(Scene script records)
========================================
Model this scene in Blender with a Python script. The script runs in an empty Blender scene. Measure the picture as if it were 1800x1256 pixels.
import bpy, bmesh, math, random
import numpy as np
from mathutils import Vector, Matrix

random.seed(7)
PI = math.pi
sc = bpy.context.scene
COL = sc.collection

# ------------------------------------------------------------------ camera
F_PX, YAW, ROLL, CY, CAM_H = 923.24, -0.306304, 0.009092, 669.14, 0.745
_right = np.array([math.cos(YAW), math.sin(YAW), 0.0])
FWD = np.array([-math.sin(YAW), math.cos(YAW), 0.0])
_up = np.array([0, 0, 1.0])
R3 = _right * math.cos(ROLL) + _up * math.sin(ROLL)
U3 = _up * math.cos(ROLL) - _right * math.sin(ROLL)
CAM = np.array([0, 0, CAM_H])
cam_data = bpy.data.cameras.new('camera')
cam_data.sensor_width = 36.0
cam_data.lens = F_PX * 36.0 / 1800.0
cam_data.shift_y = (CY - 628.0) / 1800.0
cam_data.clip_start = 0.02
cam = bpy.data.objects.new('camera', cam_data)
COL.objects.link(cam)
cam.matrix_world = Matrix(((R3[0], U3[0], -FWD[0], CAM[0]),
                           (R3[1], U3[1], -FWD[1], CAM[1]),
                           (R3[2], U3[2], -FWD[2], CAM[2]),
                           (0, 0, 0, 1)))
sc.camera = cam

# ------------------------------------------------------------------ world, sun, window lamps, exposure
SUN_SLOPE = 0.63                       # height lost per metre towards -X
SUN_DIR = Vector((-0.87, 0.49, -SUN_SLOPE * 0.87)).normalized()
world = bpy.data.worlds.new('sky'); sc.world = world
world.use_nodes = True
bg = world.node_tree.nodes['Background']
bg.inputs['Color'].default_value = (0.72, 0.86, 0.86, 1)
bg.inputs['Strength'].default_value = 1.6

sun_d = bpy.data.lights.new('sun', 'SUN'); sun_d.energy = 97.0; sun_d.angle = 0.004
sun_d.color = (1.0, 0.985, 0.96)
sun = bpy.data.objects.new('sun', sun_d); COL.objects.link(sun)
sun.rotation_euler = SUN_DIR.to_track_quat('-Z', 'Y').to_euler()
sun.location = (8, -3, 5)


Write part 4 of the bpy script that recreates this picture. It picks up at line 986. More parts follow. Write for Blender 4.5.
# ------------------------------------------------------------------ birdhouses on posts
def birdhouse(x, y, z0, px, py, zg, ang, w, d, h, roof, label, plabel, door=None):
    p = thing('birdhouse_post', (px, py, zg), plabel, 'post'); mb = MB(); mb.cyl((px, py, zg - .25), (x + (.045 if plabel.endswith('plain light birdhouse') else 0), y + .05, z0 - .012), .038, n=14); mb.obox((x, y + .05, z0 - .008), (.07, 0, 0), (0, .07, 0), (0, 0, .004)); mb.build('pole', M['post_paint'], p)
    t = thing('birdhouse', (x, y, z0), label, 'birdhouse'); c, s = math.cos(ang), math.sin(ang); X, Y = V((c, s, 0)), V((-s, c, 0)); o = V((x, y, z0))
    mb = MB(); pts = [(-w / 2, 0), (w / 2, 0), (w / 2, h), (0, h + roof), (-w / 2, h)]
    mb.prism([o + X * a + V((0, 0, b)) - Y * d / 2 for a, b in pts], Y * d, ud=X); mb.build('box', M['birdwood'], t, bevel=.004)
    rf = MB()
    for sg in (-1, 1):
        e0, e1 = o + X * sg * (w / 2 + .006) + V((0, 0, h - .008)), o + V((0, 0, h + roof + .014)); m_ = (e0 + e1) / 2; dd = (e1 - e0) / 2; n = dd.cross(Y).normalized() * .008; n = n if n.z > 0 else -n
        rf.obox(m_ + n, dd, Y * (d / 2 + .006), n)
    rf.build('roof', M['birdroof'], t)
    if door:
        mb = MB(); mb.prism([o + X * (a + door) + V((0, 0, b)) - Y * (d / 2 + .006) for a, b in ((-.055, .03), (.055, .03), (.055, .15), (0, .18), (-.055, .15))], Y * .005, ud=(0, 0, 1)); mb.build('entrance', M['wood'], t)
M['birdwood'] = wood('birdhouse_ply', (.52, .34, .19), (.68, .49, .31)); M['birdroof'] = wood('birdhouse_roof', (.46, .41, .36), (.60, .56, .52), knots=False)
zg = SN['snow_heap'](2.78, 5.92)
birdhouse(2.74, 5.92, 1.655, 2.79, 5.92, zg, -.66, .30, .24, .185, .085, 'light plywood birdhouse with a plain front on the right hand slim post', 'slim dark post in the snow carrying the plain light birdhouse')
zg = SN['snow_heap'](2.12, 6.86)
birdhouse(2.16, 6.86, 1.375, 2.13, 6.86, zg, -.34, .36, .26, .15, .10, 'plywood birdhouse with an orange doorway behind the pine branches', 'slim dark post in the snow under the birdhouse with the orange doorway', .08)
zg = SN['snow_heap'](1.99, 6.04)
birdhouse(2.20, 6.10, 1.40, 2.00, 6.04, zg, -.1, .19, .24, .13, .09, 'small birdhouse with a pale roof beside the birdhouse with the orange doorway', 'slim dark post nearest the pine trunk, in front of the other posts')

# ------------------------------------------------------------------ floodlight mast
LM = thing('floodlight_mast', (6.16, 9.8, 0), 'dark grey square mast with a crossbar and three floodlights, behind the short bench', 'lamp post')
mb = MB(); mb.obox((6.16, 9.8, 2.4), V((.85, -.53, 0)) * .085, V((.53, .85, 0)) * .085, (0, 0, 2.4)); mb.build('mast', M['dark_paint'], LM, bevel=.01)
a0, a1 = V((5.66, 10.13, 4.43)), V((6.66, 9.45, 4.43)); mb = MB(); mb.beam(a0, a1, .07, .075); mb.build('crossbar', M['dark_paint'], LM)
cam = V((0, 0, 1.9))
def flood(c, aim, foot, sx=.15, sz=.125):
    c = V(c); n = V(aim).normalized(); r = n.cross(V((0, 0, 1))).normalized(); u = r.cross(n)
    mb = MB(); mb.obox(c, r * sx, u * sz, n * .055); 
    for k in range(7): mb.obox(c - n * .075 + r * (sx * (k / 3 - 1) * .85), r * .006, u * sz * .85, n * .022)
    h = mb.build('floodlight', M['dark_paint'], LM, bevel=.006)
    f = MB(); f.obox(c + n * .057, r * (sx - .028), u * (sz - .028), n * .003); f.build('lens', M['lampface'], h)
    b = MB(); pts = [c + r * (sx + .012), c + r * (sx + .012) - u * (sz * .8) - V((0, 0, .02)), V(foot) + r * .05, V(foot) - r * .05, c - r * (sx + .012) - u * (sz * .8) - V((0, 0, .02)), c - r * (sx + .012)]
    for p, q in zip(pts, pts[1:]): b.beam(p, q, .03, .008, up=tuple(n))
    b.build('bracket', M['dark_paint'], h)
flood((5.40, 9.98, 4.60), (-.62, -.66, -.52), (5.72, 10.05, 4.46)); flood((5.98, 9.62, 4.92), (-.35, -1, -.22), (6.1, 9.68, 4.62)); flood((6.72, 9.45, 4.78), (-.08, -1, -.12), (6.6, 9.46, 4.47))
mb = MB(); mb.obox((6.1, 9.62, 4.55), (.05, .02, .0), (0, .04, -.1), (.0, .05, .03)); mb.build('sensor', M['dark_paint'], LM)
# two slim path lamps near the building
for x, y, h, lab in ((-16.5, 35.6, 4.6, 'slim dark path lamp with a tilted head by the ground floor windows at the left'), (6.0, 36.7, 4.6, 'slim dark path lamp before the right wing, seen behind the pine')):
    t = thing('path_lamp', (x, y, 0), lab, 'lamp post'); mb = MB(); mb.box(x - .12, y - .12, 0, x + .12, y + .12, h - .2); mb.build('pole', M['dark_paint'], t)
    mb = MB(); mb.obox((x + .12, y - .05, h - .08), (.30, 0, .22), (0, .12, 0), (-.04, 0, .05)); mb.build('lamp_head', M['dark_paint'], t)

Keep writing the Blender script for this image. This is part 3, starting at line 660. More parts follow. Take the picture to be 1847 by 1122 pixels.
========================================
Print only the lines that run from the start of the listing to the line bearing "COL = sc.collection"; please keep the first line and that last one, exactly as they appear.

## RESULT BELOW:
Model this scene in Blender with a Python script. The script runs in an empty Blender scene. Measure the picture as if it were 1800x1256 pixels.
import bpy, bmesh, math, random
import numpy as np
from mathutils import Vector, Matrix

random.seed(7)
PI = math.pi
sc = bpy.context.scene
COL = sc.collection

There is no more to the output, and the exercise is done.